** start of RECORDED DATA **

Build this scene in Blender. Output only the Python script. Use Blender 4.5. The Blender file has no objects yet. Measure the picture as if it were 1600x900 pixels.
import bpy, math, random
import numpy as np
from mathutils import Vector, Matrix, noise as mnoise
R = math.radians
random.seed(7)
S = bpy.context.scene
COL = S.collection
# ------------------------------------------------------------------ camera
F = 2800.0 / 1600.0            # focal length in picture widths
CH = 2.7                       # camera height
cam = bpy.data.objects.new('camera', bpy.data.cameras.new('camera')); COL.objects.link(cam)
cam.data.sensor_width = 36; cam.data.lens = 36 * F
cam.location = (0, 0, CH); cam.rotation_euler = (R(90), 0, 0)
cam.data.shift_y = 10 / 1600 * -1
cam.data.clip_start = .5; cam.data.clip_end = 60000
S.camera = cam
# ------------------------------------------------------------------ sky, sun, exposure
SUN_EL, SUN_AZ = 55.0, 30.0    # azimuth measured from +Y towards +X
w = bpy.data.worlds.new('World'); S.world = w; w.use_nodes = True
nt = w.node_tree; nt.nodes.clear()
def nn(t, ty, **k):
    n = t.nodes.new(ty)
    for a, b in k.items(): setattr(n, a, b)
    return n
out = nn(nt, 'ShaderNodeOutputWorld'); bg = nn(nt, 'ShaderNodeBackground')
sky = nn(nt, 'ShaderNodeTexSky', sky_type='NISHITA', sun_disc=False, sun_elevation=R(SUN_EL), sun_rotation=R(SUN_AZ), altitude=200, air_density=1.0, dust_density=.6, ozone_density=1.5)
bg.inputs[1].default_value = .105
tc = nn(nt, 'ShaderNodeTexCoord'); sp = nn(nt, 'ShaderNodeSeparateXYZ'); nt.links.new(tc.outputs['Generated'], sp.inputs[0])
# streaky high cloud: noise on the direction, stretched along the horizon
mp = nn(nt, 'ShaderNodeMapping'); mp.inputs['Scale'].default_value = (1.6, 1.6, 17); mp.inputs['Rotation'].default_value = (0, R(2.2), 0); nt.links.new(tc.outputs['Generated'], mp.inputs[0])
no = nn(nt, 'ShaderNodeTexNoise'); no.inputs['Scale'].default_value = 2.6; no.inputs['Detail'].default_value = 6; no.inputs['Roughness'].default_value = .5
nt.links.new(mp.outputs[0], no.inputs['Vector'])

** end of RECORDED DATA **

■ **DESCRIPTION OF THE TASK**
Extract the data exactly as given.

■ **EXERCISE RESPONSE**
Build this scene in Blender. Output only the Python script. Use Blender 4.5. The Blender file has no objects yet. Measure the picture as if it were 1600x900 pixels.
import bpy, math, random
import numpy as np
from mathutils import Vector, Matrix, noise as mnoise
R = math.radians
random.seed(7)
S = bpy.context.scene
COL = S.collection
# ------------------------------------------------------------------ camera
F = 2800.0 / 1600.0            # focal length in picture widths
CH = 2.7                       # camera height
cam = bpy.data.objects.new('camera', bpy.data.cameras.new('camera')); COL.objects.link(cam)
cam.data.sensor_width = 36; cam.data.lens = 36 * F
cam.location = (0, 0, CH); cam.rotation_euler = (R(90), 0, 0)
cam.data.shift_y = 10 / 1600 * -1
cam.data.clip_start = .5; cam.data.clip_end = 60000
S.camera = cam
# ------------------------------------------------------------------ sky, sun, exposure
SUN_EL, SUN_AZ = 55.0, 30.0    # azimuth measured from +Y towards +X
w = bpy.data.worlds.new('World'); S.world = w; w.use_nodes = True
nt = w.node_tree; nt.nodes.clear()
def nn(t, ty, **k):
    n = t.nodes.new(ty)
    for a, b in k.items(): setattr(n, a, b)
    return n
out = nn(nt, 'ShaderNodeOutputWorld'); bg = nn(nt, 'ShaderNodeBackground')
sky = nn(nt, 'ShaderNodeTexSky', sky_type='NISHITA', sun_disc=False, sun_elevation=R(SUN_EL), sun_rotation=R(SUN_AZ), altitude=200, air_density=1.0, dust_density=.6, ozone_density=1.5)
bg.inputs[1].default_value = .105
tc = nn(nt, 'ShaderNodeTexCoord'); sp = nn(nt, 'ShaderNodeSeparateXYZ'); nt.links.new(tc.outputs['Generated'], sp.inputs[0])
# streaky high cloud: noise on the direction, stretched along the horizon
mp = nn(nt, 'ShaderNodeMapping'); mp.inputs['Scale'].default_value = (1.6, 1.6, 17); mp.inputs['Rotation'].default_value = (0, R(2.2), 0); nt.links.new(tc.outputs['Generated'], mp.inputs[0])
no = nn(nt, 'ShaderNodeTexNoise'); no.inputs['Scale'].default_value = 2.6; no.inputs['Detail'].default_value = 6; no.inputs['Roughness'].default_value = .5
nt.links.new(mp.outputs[0], no.inputs['Vector'])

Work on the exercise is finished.